─── MATERIAL ───

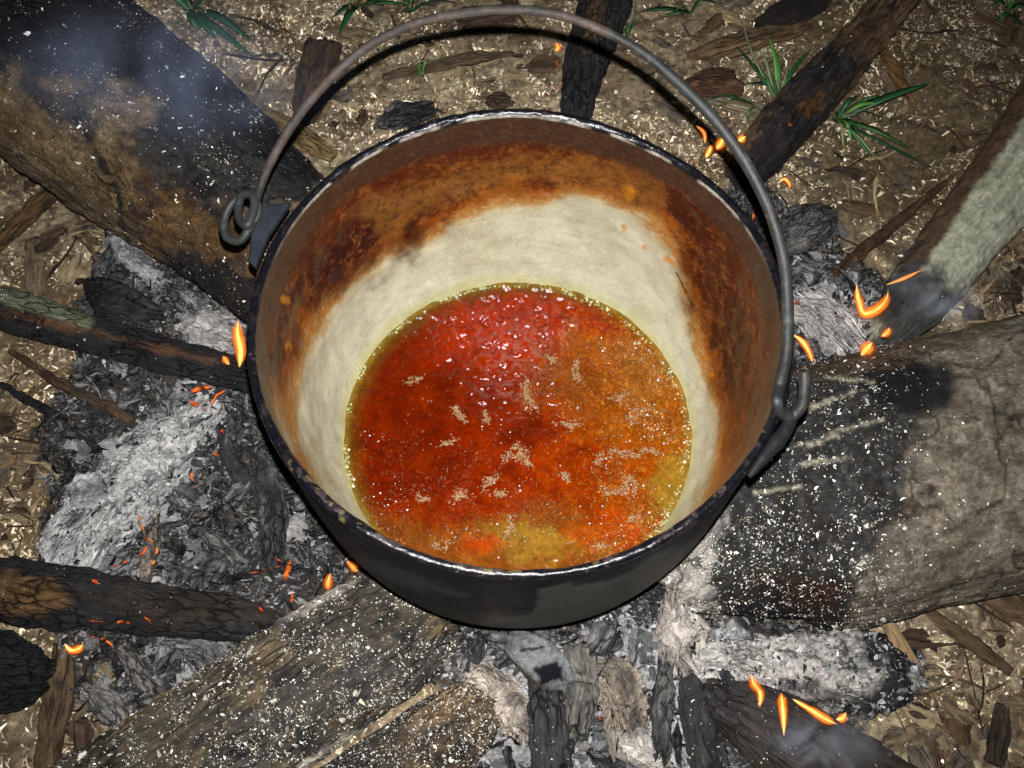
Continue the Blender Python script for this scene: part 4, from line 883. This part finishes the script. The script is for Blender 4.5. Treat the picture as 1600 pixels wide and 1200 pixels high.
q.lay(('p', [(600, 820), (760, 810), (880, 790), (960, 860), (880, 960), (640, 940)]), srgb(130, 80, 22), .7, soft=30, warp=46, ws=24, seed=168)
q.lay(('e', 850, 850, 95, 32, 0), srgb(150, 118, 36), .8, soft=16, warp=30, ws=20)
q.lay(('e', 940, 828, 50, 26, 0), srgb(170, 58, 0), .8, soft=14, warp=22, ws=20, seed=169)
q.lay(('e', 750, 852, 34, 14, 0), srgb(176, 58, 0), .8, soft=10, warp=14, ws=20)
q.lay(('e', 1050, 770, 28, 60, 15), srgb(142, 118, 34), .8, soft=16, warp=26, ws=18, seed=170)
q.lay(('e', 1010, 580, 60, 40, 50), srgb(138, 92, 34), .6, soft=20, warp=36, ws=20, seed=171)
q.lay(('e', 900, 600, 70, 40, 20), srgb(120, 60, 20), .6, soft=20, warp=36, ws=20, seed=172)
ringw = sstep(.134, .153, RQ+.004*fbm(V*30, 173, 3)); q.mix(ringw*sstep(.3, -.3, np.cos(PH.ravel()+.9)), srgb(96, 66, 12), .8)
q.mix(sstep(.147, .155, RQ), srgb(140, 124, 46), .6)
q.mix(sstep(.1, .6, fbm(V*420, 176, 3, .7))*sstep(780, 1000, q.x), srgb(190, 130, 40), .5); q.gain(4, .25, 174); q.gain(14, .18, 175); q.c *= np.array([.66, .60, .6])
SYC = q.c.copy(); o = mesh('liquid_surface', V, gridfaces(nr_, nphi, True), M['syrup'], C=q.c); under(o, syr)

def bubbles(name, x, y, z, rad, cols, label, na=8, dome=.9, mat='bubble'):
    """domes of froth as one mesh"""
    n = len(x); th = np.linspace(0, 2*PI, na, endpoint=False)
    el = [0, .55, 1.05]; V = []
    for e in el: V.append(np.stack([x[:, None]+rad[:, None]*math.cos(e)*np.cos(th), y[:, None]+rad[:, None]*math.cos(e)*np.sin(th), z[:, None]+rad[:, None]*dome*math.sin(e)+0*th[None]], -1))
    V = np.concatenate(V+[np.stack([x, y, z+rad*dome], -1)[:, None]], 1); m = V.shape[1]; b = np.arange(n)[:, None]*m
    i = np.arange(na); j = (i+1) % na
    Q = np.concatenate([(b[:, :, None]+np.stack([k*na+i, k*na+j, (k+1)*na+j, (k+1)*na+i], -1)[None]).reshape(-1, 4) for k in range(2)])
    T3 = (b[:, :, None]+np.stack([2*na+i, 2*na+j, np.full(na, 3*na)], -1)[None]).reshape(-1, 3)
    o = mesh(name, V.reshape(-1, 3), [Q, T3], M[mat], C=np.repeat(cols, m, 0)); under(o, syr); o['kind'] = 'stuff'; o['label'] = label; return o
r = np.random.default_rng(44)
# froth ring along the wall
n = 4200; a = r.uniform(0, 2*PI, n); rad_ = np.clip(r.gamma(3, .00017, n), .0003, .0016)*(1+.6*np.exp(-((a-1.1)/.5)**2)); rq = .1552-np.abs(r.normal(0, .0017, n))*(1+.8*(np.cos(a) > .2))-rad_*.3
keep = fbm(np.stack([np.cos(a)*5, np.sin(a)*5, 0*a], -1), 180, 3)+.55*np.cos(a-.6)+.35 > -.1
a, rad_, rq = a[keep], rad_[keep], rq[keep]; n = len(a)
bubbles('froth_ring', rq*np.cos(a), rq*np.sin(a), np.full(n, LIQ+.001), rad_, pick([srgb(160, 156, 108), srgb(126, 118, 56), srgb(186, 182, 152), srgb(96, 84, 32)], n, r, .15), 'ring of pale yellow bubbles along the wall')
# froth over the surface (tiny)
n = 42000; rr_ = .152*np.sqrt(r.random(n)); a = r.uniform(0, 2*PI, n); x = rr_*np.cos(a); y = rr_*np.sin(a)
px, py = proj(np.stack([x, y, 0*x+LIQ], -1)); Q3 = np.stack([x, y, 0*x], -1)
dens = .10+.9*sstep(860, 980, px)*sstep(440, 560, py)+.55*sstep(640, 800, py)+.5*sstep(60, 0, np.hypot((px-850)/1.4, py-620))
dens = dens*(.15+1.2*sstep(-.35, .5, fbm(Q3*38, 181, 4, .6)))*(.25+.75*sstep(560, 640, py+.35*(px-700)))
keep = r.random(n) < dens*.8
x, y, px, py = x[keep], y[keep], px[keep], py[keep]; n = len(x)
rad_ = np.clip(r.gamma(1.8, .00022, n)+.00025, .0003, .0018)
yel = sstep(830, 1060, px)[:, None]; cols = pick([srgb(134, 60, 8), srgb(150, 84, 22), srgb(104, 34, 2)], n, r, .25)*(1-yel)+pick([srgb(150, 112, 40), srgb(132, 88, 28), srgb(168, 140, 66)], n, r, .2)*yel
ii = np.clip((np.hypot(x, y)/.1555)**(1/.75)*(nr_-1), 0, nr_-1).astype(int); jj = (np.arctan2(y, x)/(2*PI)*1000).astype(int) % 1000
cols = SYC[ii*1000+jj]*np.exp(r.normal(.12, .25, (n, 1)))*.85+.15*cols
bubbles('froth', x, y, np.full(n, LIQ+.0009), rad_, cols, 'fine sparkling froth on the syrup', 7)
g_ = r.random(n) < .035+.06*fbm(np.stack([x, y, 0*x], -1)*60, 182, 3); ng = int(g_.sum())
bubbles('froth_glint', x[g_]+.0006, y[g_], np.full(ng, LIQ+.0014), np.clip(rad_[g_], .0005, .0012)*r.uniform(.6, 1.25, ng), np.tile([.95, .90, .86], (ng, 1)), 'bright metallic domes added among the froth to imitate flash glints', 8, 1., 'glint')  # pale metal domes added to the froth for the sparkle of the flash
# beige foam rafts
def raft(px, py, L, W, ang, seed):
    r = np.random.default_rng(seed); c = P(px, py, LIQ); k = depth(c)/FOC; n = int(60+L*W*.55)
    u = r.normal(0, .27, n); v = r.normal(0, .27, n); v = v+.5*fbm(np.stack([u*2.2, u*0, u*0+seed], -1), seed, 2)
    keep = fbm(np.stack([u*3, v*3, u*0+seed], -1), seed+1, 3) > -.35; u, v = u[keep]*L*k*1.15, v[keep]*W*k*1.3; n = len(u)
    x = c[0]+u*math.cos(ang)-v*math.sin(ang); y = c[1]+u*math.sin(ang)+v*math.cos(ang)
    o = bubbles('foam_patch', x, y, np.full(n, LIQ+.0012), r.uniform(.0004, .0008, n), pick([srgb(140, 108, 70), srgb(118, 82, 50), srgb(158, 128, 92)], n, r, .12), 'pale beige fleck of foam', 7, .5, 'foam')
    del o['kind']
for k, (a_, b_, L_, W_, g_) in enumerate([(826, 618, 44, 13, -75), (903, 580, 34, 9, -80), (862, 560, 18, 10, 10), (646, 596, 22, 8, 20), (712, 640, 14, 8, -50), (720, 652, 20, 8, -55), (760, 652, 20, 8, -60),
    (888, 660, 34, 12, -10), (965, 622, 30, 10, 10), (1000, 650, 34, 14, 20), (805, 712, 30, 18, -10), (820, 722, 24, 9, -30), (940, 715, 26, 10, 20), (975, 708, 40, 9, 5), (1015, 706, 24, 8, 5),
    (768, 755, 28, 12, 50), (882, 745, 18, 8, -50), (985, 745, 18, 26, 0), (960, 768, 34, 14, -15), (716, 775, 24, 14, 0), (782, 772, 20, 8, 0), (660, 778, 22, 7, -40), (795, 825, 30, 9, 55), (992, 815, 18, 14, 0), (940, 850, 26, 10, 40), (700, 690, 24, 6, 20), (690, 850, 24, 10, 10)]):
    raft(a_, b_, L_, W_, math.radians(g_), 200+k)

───
─── MATERIAL ───

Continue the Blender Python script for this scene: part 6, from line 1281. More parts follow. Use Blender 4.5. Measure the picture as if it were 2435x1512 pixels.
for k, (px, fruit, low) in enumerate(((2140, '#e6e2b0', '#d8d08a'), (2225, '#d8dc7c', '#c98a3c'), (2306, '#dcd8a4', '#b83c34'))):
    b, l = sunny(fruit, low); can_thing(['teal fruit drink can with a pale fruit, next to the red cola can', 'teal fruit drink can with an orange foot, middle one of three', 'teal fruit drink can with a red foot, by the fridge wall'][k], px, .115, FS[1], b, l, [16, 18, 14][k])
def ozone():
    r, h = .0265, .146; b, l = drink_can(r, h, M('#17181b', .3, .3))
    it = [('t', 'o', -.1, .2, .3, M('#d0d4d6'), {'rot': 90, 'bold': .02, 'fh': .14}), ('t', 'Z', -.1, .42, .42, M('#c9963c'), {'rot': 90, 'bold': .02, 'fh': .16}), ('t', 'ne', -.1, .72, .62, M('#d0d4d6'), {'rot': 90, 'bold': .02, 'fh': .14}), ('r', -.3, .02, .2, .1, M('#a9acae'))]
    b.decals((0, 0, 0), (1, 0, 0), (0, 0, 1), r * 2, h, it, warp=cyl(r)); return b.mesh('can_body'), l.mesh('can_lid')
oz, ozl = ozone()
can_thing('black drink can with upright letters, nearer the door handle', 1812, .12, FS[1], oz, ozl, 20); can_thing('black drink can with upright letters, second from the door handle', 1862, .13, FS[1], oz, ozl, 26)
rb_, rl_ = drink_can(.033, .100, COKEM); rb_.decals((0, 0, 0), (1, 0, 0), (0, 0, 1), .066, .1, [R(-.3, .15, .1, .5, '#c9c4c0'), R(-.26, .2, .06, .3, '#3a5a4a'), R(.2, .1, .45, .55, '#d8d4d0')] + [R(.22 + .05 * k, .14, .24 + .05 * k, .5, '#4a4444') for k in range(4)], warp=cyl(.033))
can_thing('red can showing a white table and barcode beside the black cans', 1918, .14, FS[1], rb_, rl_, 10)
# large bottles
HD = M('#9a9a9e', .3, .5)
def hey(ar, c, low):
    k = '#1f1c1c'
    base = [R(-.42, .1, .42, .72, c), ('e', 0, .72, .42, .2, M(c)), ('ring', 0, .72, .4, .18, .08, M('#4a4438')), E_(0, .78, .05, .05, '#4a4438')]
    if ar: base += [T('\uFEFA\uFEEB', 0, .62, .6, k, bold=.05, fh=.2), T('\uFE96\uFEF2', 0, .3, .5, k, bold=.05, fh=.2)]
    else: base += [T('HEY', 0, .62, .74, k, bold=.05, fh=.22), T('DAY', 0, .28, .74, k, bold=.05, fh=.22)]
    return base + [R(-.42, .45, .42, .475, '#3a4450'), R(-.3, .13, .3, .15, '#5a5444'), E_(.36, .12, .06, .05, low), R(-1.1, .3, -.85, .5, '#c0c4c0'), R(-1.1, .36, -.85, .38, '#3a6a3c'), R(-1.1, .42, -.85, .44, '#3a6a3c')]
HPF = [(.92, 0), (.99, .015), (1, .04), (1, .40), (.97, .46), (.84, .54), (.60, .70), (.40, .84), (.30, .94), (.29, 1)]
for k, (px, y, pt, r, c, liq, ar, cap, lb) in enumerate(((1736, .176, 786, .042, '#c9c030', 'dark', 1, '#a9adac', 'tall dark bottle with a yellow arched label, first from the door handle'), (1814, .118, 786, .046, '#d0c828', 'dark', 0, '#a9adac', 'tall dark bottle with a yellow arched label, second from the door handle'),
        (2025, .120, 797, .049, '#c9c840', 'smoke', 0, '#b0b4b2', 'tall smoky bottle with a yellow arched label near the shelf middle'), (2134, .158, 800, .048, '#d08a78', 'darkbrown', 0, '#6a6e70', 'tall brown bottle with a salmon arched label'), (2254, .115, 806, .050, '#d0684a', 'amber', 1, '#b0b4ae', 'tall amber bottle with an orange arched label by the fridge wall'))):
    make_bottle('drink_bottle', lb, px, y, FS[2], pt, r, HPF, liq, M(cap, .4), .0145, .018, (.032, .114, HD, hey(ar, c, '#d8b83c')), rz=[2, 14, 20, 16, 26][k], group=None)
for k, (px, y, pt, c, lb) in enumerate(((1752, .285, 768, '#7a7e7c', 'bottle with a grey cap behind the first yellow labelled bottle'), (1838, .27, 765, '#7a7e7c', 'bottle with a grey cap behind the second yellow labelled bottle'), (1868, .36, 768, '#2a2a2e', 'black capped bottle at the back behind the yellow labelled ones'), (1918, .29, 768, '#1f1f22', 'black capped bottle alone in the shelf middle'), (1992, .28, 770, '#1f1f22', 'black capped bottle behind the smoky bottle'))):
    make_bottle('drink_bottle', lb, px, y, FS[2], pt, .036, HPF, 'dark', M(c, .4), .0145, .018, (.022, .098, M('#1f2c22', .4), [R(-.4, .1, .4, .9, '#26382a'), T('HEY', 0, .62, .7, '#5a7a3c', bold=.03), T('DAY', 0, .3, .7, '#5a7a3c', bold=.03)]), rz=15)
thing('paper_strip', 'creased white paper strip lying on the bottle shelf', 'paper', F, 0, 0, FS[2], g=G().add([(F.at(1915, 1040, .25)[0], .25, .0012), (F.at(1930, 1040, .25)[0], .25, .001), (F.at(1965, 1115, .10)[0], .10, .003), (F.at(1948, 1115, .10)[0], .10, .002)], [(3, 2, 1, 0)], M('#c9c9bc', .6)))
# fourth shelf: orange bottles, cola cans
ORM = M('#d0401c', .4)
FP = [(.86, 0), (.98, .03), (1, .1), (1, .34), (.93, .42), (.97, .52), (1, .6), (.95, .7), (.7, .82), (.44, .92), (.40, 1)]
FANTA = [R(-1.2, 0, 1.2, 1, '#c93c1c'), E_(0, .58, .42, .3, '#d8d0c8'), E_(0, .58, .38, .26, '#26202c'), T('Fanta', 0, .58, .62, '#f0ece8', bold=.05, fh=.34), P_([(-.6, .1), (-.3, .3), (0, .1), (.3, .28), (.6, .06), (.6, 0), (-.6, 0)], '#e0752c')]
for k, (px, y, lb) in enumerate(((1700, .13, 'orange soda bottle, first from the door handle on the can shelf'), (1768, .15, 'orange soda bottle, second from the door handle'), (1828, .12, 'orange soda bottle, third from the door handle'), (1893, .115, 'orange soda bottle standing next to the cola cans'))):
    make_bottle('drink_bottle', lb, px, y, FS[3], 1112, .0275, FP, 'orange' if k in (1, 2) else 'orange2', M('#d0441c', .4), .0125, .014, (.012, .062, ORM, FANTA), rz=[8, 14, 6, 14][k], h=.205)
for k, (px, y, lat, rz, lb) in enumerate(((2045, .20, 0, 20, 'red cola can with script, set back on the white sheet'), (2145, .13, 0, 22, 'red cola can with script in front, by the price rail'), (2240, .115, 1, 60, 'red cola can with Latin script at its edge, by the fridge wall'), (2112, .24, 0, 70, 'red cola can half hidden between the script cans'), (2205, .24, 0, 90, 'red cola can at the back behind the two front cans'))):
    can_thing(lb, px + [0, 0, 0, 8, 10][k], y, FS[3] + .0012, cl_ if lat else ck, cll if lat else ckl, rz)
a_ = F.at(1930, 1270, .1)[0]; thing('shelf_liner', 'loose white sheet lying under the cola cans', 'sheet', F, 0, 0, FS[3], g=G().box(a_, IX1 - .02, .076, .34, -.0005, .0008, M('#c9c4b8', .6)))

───
─── MATERIAL ───

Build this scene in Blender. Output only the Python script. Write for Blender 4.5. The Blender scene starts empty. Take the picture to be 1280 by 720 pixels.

───

# PROMPT:
Of the entries above, repeat exactly the lines from the line with "Continue the Blender Python script for this scene: part 4, from" through the line with "SYC = q.c.copy();", both of them included.

# RESULT OF THIS EXERCISE:
Continue the Blender Python script for this scene: part 4, from line 883. This part finishes the script. The script is for Blender 4.5. Treat the picture as 1600 pixels wide and 1200 pixels high.
q.lay(('p', [(600, 820), (760, 810), (880, 790), (960, 860), (880, 960), (640, 940)]), srgb(130, 80, 22), .7, soft=30, warp=46, ws=24, seed=168)
q.lay(('e', 850, 850, 95, 32, 0), srgb(150, 118, 36), .8, soft=16, warp=30, ws=20)
q.lay(('e', 940, 828, 50, 26, 0), srgb(170, 58, 0), .8, soft=14, warp=22, ws=20, seed=169)
q.lay(('e', 750, 852, 34, 14, 0), srgb(176, 58, 0), .8, soft=10, warp=14, ws=20)
q.lay(('e', 1050, 770, 28, 60, 15), srgb(142, 118, 34), .8, soft=16, warp=26, ws=18, seed=170)
q.lay(('e', 1010, 580, 60, 40, 50), srgb(138, 92, 34), .6, soft=20, warp=36, ws=20, seed=171)
q.lay(('e', 900, 600, 70, 40, 20), srgb(120, 60, 20), .6, soft=20, warp=36, ws=20, seed=172)
ringw = sstep(.134, .153, RQ+.004*fbm(V*30, 173, 3)); q.mix(ringw*sstep(.3, -.3, np.cos(PH.ravel()+.9)), srgb(96, 66, 12), .8)
q.mix(sstep(.147, .155, RQ), srgb(140, 124, 46), .6)
q.mix(sstep(.1, .6, fbm(V*420, 176, 3, .7))*sstep(780, 1000, q.x), srgb(190, 130, 40), .5); q.gain(4, .25, 174); q.gain(14, .18, 175); q.c *= np.array([.66, .60, .6])
SYC = q.c.copy(); o = mesh('liquid_surface', V, gridfaces(nr_, nphi, True), M['syrup'], C=q.c); under(o, syr)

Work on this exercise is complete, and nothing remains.